2009/11/10

A measure of low academic funding

The common theme in Australian academia is that lecturers are hired on their research merits but must spend too much of their time teaching and performing administrivia, which ends up sucking the life out the research side of their job.

Certainly in my department, the more established as a lecturer you become, the lower the publication count trends in general.

Now, I know publications are not everything, because a professor will often be sitting on top of a pile of other researchers who are doing the grunt work below them. Still, in my opinion a healthy researcher should still be writing at least some of their own papers to indicate that they are still actually doing some of the research.

Could this be measured to a degree by looking at the publication output of every research group in every school in every university in Australia? Interesting results might appear after crunching the numbers on things like

  • Normalised number of publications per person.
  • Ratio of professors to academics to postdocs to postgrads.
  • Weighted number of publications per role according their ratio in the research group.

For example, let’s say that the ratio of roles is something like 1:4:6:20 (I have no idea if these numbers are feasible or representative). Papers published by a person in each role should be weighted by the inverse of these numbers, so the total number of publications per role is given equal weight (one paper by a professor is equal to twenty papers by the PhD students). Justify this by saying the time of a professor is twenty times more valuable than a grad student.

Now sum the papers per role according to these weights; if you see a large discrepancy from a 1:1:1:1 ratio of weighted publications, something is looking a little fishy. (This is just a hypothesis; I presume the numbers could be analysed a posteriori to determine that a healthy ratio might look like 1:2:4:3 or whatever.)

Even if this isn’t at all a suitable way to gauge the research health of a research group, it should at least be useful in comparing in a more detailed way the publication output between similar groups around the country. If it turns out the RMIT’s academics publish far more than Adelaide’s (after you’ve removed the masking influence of high-publishing postdocs, say), isn’t that a difference worth investigating?

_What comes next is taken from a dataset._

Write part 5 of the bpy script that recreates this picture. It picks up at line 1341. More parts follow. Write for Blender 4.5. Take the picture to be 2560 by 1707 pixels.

Of course, my opinion on all of this comes back to basic funding at a tertiary level: the number of academics per student should be increased to give the academics more time for research. My aim at discuss ideas like “weighted numbers of publications per research role” is biased towards indicating this at some level. But I don’t have the time to actually look into the matter. (Especially being that I’m not actually part of the system at the moment.)

Does anyone do “research on engineering research”? In my opinion, they should.